What are these copper pipes in ductwork?

Inspected an updated condo in a 1920 building in NJ. Concrete floors/ceilings, but where they ran some ductwork for the cooling system it is covered by finished ceiling. Popped my head up in an access panel and saw this in the ductwork. Anyone have any ideas what these u-shaped copper piping is entering/exiting the duct? At first I thought it might be a heating coil inside the duct, but the thermostats for the air handler / ducted system was cooling only. The heat was supplied by baseboard convectors. Both AC and heat was included with association fees (huge condensers on the roof for cooling, huge boiler in basement). AC and heat was controlled on the unit level. I can finish my report without knowing but I’m just really curious what it is.

That is a coil.

Yeah, that’s what I thought but it’s so odd that there are no controls for it on the thermostats and didn’t see a separate control for it. I reported it appeared to be a heating coil and I couldn’t find the controls, so to ask the owner about it and also have the HVAC tech servicing the unit (for another reason) inspect it. I also talked to the client about it explaining the same thing.

It is a heat sink, it transfers heat or cold to the incoming air to help warm or cool the air before it gets into the home to help with costs.
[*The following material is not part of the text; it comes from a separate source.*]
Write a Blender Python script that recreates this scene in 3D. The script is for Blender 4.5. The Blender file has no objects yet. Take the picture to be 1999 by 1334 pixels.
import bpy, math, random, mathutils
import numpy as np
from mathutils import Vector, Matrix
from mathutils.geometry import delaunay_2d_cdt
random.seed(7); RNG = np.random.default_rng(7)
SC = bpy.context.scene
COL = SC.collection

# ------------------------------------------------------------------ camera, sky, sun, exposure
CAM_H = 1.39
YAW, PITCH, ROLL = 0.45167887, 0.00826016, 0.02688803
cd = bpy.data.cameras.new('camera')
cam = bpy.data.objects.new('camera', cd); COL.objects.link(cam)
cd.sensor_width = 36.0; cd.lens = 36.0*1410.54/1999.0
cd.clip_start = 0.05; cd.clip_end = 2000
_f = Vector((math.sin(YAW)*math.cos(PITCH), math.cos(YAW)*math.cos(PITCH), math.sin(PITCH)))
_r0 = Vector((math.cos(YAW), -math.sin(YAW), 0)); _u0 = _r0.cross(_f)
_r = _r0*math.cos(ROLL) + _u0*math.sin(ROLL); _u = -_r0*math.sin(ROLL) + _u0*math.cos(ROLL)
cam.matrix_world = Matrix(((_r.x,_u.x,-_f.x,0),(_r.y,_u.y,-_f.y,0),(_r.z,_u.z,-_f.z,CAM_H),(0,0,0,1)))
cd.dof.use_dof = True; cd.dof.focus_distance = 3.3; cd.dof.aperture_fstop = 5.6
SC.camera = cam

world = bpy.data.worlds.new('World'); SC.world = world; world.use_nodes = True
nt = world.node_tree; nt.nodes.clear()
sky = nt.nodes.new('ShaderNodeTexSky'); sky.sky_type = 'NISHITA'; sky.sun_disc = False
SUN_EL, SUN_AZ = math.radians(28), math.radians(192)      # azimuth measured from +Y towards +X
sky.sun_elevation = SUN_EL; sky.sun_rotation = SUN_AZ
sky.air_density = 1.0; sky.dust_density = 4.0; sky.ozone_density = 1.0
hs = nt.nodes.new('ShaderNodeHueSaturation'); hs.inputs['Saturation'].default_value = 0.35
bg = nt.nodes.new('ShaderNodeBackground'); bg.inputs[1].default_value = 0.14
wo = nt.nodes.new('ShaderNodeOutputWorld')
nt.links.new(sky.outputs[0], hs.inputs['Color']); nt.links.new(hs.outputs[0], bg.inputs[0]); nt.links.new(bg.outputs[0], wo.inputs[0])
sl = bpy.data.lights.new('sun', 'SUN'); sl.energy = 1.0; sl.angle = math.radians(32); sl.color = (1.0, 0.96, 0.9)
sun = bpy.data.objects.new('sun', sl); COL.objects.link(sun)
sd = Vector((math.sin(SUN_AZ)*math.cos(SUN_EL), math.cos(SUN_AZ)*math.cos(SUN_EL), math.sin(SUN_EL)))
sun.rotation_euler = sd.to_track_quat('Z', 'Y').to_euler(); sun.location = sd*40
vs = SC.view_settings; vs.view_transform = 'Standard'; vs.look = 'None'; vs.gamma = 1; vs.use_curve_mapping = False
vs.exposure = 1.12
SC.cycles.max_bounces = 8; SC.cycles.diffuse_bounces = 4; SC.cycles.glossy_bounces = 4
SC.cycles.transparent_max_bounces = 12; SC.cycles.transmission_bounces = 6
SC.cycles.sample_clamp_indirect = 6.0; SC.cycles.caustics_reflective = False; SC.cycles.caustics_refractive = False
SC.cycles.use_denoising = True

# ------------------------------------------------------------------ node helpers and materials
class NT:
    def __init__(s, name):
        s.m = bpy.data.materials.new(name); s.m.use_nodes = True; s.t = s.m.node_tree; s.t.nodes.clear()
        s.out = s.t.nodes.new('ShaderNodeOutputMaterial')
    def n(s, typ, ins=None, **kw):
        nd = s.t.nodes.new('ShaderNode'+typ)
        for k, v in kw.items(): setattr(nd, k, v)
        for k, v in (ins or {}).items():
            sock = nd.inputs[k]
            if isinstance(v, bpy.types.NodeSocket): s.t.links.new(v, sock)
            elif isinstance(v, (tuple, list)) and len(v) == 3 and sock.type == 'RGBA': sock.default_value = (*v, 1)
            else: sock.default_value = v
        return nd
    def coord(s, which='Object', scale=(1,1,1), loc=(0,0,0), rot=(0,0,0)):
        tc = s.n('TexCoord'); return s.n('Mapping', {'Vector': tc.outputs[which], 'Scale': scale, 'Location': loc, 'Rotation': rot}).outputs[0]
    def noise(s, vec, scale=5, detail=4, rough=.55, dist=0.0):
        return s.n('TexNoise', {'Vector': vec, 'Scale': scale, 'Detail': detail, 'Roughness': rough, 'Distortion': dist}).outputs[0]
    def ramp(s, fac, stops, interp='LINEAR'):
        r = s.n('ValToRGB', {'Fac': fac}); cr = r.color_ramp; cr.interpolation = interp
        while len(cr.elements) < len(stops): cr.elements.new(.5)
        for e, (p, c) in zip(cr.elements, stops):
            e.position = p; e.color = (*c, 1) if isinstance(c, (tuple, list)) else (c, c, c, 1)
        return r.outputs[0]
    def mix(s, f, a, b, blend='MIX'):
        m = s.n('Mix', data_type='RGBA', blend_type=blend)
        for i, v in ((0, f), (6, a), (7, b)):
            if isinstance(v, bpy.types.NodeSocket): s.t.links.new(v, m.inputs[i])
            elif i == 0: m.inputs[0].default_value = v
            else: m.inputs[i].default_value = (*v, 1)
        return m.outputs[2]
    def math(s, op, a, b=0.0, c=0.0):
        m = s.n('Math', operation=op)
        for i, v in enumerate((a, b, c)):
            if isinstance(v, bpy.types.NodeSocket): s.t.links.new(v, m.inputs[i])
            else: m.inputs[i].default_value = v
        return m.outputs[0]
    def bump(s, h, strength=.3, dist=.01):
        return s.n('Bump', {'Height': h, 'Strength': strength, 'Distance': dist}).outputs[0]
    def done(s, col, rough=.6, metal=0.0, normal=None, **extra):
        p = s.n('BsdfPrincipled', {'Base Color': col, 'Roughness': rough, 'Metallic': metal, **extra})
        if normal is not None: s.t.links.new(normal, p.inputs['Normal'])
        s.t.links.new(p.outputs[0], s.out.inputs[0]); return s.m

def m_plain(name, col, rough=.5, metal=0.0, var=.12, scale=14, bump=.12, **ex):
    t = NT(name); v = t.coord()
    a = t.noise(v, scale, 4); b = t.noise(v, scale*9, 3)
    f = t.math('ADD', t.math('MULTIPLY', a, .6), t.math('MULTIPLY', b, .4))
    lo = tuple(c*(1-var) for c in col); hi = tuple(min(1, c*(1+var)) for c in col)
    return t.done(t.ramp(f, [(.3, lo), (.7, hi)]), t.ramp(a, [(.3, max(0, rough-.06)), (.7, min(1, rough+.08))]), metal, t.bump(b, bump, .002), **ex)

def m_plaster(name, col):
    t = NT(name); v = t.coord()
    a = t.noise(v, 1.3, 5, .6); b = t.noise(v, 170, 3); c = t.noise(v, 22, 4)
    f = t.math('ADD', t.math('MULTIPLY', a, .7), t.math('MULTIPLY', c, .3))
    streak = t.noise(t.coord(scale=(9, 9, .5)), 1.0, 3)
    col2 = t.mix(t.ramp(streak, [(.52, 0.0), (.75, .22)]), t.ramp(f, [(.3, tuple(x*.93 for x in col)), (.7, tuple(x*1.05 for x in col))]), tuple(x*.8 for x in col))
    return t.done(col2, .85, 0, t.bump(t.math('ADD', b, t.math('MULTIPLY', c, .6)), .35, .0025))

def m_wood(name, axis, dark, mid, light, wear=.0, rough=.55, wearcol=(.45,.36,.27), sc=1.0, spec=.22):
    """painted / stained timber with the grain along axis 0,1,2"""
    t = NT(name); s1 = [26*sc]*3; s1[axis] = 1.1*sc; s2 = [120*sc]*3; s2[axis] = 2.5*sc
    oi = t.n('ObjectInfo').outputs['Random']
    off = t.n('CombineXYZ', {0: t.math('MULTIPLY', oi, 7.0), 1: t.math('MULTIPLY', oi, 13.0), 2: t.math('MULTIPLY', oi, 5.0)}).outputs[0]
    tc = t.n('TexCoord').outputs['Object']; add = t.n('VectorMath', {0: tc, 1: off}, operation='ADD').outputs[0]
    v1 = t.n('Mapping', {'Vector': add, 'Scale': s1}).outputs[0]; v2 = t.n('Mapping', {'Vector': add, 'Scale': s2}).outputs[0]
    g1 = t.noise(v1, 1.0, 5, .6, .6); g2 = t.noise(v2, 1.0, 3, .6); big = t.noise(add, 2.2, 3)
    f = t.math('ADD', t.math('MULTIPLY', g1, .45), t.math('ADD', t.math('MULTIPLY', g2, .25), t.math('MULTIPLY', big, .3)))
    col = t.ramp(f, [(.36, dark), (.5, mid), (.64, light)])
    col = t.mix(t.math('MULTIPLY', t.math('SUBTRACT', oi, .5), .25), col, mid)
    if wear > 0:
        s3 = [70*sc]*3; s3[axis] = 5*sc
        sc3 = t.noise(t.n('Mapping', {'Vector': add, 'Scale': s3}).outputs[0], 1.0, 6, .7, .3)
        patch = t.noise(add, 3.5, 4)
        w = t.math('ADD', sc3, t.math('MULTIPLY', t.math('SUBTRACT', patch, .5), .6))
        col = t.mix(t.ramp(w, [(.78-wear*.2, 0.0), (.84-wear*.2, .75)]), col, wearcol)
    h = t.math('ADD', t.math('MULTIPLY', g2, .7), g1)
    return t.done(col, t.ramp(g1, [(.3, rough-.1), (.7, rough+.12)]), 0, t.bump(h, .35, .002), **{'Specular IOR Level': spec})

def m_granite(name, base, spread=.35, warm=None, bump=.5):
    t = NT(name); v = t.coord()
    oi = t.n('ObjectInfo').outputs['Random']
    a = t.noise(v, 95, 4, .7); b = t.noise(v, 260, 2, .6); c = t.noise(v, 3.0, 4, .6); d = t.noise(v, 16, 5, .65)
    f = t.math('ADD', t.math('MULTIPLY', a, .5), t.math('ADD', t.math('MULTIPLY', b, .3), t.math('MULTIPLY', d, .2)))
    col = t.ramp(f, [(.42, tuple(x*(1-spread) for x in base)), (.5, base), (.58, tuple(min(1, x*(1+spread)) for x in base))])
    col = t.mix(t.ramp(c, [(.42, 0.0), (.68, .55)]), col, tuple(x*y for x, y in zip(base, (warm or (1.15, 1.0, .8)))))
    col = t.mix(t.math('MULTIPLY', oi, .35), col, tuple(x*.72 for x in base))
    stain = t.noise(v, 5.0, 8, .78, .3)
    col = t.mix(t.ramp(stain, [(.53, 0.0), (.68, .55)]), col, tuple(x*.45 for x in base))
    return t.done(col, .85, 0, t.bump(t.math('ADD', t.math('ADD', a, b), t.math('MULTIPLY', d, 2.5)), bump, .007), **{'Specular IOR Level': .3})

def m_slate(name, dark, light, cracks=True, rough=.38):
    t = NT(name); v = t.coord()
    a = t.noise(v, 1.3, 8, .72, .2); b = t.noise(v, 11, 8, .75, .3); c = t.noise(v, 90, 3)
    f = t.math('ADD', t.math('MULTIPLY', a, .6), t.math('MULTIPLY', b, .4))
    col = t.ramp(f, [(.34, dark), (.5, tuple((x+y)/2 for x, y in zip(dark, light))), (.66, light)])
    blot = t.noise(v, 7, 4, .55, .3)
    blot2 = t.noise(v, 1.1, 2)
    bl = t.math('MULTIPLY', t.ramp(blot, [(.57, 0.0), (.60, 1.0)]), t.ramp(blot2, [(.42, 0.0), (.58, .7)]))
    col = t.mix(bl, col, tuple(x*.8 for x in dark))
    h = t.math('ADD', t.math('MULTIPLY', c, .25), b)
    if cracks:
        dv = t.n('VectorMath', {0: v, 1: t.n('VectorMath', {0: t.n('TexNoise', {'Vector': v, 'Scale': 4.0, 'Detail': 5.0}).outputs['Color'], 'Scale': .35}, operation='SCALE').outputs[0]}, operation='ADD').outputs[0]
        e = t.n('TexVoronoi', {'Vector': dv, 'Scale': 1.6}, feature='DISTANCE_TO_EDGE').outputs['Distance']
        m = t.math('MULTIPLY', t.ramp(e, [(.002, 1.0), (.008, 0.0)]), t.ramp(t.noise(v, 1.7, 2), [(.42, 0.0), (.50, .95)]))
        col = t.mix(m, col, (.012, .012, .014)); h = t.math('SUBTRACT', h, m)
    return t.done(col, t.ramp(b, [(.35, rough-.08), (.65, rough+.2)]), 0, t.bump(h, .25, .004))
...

There aren’t any controls for this as it just circulates liquid thru the coil when the system is running.

That’s an inline cooling coil and the controls would be up inside the rooftop unit and tied to whatever cooling thermostat in the apartment.

Thanks for the confirmation so far. It’s in the supply duct, downstream of the evaporator coil. If it is a cooling coil/heat sink with cold liquid running through, couldn’t condensation result inside the duct? I didn’t see a condensate management system below that coil. How do they handle that?

I would imagine there are modulating dampers that control the temperature of the air and temperature of the cooling coil all controlled by the roof top unit.
You might be best to recommend an HVAC technician to help you out here.

Thanks Marcel. That makes sense and wondered if that could be done, which you confirmed for me. I did report it as unknown/not inspected (it was 50 degrees her in NJ) and suggested an HVAC contractor look at it since they were already going to be there for another reason. All of this was for my own knowledge…I do a lot of business in urban areas so I’m always seeing new scenarios with large, HOA-owned systems and I want to be able to explain to an interested client how they are working. It’s all out of scope since it is owned by the HOA, but I want to be educated. Thanks again.

If it’s in the supply duct downstream of the evap coil, then what you’re looking at might be a reheat coil.

Right, except this ductwork was only used for the AC. There was no furnace or any type of heating system in the cabinet, just an air blower and evaporator coil. The digital thermostat only had a cool option, not one for heat. That’s why I had to ask the forum, because I’ve never seen this as part of a cooling system, only as part of a heating system.

Your missing or not observing something here.
This would be a good time to ask the building owner about the system.

These type of building systems sometimes supply tempered air (both heating and cooling, or one or the other) through these coils. Individual supplemental heat/cooling is used to adjust set individual set point temps above the tempered air coil. As you report there is no condensation control and there is another apparent evaporator coil with roof top units and cooling only t-stat (roof tops could be only for common use areas of the building) leads me to think it is just a heating coil to the boiler.

Note: chilled water coils do not need condensate control if the chilled water is not below dew point. This depends of your regional area.

As you can see, these systems have many options and can be complicated. The system may have been upgraded/modified since initial installation. May not even be in use any more (if you didn’t check). Thus, it would be a good time to ask someone about it. Seeing the client is not responsible for the heating/cooling, there is no reason to report anything other than it is domestic heating/cooling.

Then it could just be an air handler with a duct-mounted evaporator coil. That’s common.